James Keohane, Lt Col, CAP (Maj, USAFR)
Wing Director of Cadet Programs
Chief of Curriculum/Chief Instructor, Cadet Officer School
--------------------------------------------------------
Previous Units: VA-001, VA-025, TX-023, MA-015, MA-070, MA-032
Billy Mitchell (#49097); Amelia Earhart (#12098); Gen Ira C Eaker (#1239)

Jimbo

And I too work in the AF UAV community, on the analyst side of the house...UAVs are doing the persistent ISR stare required (example: http://integrator.hanscom.af.mil/2006/July/07202006/07202006-15.htm )  It is typically the UAV that cues the fighter/bomber. 

For the second topic of this discussion, I would be pretty pissed if I busted my ass in UPT, and if I did not want to go UAVs and did get them.  Why?  Because the UAV pilots in my opinion are way overtrained.  I agree totally with the pilot program they are starting...especially when the Army is using mainly NCOs.  The Global Hawk pilots just double click a map basically of where they want it to go... Predator is a bit more hands on.  Developing a pilot training program for UAVs is much overdue, in an effort to use resources wisely.  If this test program works, I am sure we will see a UAV career field, and the amount of fighter pilot slots will probably decline a bit for active duty (Since F-22 squadrons are less in size than your typical F-15/F-16 squadron, and as more older fighters are transitioned to the ANG and Reserves).  Most of the cargo pilots I have talked to enjoy the UAVs.  It is the type A personality folks who have already been flying fighters for a while that are a bit disgruntled.. but they still put their 110% into their current roll.

Cheers
James Keohane, Lt Col, CAP (Maj, USAFR)
Wing Director of Cadet Programs
Chief of Curriculum/Chief Instructor, Cadet Officer School
--------------------------------------------------------
Previous Units: VA-001, VA-025, TX-023, MA-015, MA-070, MA-032
Billy Mitchell (#49097); Amelia Earhart (#12098); Gen Ira C Eaker (#1239)

aveighter

Well said Lt.  The service commitment is ten years after undergraduate pilot training is completed.

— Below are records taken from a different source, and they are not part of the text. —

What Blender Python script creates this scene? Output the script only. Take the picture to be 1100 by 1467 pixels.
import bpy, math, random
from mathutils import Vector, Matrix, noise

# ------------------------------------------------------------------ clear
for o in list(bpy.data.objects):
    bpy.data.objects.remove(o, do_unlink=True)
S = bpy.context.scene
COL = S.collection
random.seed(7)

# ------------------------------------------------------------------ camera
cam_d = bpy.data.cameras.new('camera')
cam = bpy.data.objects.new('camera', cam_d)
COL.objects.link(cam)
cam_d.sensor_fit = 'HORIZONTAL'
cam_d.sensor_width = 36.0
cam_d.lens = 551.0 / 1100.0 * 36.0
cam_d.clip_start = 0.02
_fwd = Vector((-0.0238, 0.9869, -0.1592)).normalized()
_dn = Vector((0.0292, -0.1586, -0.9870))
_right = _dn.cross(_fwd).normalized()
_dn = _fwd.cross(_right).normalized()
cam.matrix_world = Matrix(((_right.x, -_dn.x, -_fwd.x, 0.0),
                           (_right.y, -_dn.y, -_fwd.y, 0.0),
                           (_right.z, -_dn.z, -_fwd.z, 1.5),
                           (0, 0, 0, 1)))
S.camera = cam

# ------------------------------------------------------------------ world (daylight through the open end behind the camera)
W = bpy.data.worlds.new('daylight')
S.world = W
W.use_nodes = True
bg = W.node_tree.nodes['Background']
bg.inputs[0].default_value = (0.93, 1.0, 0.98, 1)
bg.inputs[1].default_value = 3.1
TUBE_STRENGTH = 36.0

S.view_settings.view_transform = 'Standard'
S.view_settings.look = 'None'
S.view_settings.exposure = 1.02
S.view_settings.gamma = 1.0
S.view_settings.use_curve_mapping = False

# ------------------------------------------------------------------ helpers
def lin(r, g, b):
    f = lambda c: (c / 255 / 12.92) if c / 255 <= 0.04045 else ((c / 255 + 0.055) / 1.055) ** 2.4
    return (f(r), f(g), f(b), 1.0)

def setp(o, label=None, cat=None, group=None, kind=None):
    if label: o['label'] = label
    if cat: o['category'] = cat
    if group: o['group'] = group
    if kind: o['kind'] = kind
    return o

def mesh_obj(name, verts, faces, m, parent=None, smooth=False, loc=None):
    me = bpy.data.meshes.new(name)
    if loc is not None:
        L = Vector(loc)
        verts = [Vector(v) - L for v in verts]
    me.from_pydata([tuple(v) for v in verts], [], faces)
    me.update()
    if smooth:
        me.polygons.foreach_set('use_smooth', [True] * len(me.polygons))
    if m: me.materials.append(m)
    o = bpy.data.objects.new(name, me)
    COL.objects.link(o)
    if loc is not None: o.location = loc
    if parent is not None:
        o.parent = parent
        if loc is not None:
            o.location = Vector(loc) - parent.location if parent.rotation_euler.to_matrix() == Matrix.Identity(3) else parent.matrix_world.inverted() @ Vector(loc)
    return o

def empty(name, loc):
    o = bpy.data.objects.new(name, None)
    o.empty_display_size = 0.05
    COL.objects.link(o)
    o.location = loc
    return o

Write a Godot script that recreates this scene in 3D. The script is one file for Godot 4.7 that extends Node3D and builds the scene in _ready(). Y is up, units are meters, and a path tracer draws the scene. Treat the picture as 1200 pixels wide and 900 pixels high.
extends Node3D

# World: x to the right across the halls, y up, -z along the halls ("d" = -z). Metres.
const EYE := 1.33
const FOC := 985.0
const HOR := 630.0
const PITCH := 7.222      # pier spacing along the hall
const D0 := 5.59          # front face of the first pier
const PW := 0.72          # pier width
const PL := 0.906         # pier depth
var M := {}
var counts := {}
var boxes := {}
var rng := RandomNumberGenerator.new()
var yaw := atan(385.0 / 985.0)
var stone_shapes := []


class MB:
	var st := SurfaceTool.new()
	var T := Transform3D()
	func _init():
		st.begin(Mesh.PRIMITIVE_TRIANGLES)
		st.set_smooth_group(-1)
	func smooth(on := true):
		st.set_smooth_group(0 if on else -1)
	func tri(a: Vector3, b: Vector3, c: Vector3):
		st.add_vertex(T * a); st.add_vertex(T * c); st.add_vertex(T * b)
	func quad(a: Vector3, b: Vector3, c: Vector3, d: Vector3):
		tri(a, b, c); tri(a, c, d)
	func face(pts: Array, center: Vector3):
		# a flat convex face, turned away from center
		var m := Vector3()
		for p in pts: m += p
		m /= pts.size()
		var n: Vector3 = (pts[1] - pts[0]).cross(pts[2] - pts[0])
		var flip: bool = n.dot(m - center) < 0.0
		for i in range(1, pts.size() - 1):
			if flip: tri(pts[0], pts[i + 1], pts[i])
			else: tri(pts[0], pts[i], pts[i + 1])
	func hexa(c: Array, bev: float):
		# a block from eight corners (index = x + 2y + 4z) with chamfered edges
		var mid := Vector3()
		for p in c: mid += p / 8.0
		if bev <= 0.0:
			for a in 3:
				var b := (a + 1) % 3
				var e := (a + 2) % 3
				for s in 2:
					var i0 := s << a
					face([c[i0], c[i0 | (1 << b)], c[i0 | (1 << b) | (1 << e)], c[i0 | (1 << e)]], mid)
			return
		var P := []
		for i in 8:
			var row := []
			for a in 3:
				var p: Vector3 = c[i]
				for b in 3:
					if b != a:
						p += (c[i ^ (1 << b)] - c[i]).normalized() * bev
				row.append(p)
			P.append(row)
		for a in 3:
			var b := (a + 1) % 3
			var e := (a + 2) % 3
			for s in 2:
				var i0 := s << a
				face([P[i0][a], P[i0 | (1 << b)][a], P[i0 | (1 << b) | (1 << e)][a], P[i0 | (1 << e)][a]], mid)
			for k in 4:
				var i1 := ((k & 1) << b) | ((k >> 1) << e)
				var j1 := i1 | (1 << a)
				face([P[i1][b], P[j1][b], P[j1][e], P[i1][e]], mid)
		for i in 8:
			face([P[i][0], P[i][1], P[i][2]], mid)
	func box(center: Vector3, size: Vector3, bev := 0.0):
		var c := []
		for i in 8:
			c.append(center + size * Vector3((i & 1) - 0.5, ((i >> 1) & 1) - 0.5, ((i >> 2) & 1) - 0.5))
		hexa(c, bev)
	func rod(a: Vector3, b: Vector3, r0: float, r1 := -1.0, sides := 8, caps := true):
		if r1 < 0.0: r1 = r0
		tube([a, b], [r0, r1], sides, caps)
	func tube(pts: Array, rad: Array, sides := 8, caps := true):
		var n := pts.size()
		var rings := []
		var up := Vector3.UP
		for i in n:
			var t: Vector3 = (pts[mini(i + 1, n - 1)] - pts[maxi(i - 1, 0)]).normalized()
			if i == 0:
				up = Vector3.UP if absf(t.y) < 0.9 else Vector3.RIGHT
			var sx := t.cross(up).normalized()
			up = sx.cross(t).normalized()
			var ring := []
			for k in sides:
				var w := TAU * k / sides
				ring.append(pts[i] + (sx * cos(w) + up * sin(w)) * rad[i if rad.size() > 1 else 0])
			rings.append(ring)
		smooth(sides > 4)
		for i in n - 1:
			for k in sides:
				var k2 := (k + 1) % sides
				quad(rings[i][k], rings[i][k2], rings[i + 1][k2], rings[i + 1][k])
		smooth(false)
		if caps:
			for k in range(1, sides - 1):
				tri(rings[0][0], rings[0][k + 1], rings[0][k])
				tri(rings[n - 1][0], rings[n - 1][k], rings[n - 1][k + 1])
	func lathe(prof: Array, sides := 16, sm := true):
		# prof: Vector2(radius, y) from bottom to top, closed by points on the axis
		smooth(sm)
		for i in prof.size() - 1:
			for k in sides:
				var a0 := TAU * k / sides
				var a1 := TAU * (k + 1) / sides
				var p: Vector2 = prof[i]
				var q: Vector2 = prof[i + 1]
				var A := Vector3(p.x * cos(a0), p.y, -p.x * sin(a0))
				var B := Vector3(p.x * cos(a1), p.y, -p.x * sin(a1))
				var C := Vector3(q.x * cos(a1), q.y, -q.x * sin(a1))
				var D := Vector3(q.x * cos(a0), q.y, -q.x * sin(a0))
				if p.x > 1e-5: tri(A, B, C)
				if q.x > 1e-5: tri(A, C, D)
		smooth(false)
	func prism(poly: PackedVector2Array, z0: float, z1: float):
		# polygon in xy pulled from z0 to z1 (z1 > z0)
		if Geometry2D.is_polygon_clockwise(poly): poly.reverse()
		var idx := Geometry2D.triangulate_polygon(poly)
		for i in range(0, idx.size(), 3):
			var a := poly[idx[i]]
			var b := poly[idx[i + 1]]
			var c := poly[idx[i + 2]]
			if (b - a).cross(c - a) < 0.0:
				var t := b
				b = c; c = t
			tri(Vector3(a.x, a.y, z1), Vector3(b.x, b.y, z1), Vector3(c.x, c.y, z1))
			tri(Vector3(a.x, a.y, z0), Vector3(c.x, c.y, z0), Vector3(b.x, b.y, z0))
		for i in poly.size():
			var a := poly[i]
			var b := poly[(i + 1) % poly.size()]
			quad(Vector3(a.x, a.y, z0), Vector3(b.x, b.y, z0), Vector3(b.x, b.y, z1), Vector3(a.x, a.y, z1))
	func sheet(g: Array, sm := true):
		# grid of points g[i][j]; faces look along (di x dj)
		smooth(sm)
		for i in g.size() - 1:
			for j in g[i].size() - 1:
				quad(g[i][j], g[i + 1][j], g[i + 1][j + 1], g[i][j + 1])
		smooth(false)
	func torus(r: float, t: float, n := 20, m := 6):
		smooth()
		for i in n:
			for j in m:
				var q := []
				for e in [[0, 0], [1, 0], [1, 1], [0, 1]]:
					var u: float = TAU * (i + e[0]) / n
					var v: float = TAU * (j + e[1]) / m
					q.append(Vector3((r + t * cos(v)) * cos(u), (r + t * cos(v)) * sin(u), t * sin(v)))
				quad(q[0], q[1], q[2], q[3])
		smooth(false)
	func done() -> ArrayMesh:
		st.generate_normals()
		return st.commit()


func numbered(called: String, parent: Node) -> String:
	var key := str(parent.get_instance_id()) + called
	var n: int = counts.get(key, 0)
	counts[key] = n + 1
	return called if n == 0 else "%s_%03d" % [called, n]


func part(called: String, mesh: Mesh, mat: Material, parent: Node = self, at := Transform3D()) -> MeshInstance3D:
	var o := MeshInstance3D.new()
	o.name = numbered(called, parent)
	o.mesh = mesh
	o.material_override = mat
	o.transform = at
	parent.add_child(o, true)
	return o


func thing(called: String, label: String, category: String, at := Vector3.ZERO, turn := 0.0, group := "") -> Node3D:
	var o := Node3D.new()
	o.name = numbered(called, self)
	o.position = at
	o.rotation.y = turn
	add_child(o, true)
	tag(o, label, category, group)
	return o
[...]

You are also correct in that after the extraordinary effort and dedication required to first make it to pilot training and then be successful in earning the silver wings, the thought of assignment to a UAV is to horrible to contemplate for most.  This is completely beside the fact that the cost of training an Air Force aviator is in the vicinity of two million dollars now.  Does this reflect negatively on UAVs?  No.  It merely reflects the idea that pilot candidates go to the service to be in the aircraft and flying.  There is a better way and the Air Force recognizes this fact as shown by the development of a specialized UAV track for operators of that technology.

Are UAVs important?  Extremely.  Should UAV operators come from the traditional, so called, rated pilot tracks?  No.  The path the Air Force is now on is the correct one.

nesagsar

I want to be a valuable member of the Air Force but I dont belive that I can pass a flight physical, mostly due to eyesight restrictions. If I was given a chance to fly a UAV I would take it gladly. On the other hand I know that flying the UAV is not going to get me anywhere in my career. That is why I'm asking for emergency management and intelligence, hopefully I will get one of those.